İşletmeciler önce bir cennet seçecekler sonrada orada kalmaya çalışacaklar. Cennet seçmekten başlayalım. Global düşünen işletmeler için tüm Dünya potansiyel bir cennet diyebilirsiniz ama yine de bir köşe seçmek gerekiyor. Neden Çin de Arjantin değil? Sorusunun cevabı olarak “Ben Çin makarnası severim, Arjantin’de sırf et var. Yemem” diyemezsiniz. Kimse de demez. Demez ama acaba genişlemek için belli bir ülkenin seçimi konusunda ne kadar araştırma, ne titizlikle yapılıyor? Bir Harvard akademisyeni2 (başka nereden olabilir ki!!) bu tür kararların nasıl verilmesi gerektiğini anlatan bir kitap yazmış. İş gücü tedarikinin kolaylığı, ham madde bulunabilirliği, ham maddenin kalitesi ve maliyeti, alt yapının yeterliliği, güvenlik, yabancı yatırımcıya karşı tutumu, yasal ortam, rakiplerin varlığı gibi faktörler teker teker irdelenmeliymiş. Yazara göre bir kısa liste hazırlandıktan sonra elektriğin kilovat saat maliyetinden yerel malzemeye, oradan kültürel etmenlere kadar detayda bir inceleme daha yapılmalıymış. Yani bir ‘check-list’ vermiş. İsterseniz uluslararası çalışmaya karar vermeden bir okuyun.
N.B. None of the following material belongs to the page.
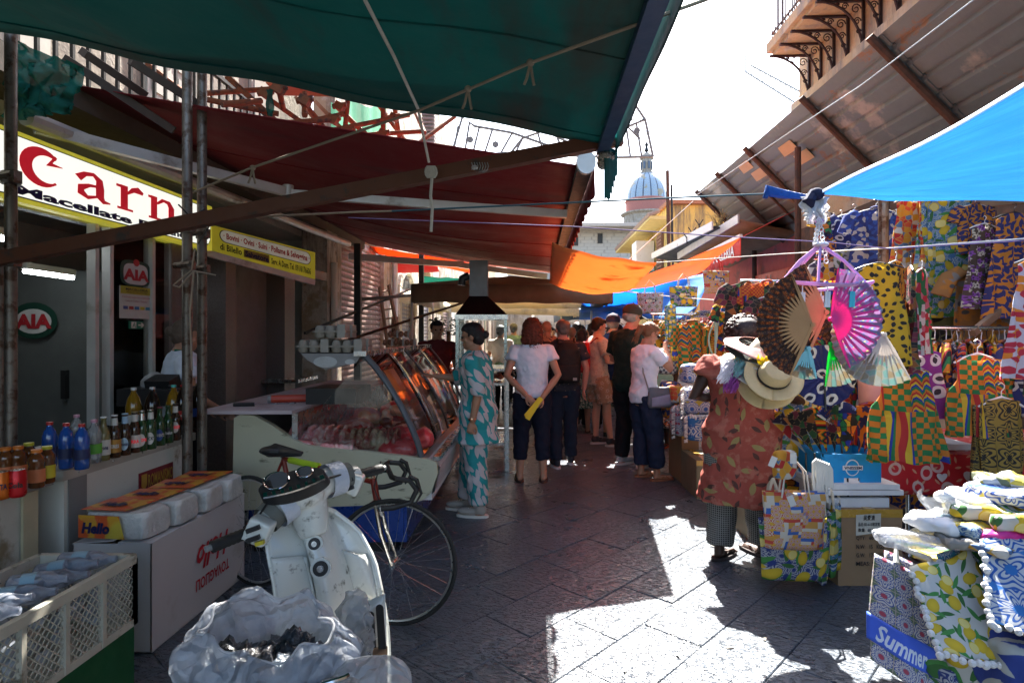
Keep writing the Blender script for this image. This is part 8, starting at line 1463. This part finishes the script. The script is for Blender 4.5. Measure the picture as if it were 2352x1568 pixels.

Buraya kadar iyi de bu listedeki hemen her şey kısa sürede değişebiliyor. Söz gelimi ucuz işçi var diyerek Çin’e gidenler şimdi “İşçilik çok pahalı oldu” diyerek feryat ediyor. Ne düşünürseniz düşünün, ister check-list kullanın, ister hava alanında rastladığınız arkadaşınıza sorun, bence bu işin sabırlı, titiz ve özellikle ileriye dönük çalışmalar yapmaktan başka çaresi yok. Bu işteki ‘cennetler’ çabucak değişebiliyor, bazen cehenneme dönüşüyorlar. Onlara girmek bir iş, kovulmadan kalmak bir başka iş.
Sağlıcakla kalın
-------------
(1) Aforizma bir konudaki düşünceyi birkaç kelime ile özlü olarak anlatan bir çeşit vecizedir.
(2) David Collins, ‘International Strategy: Context, Concepts and Implications’, Wiley 2014, ISBN: 978-1-4051-3968-7.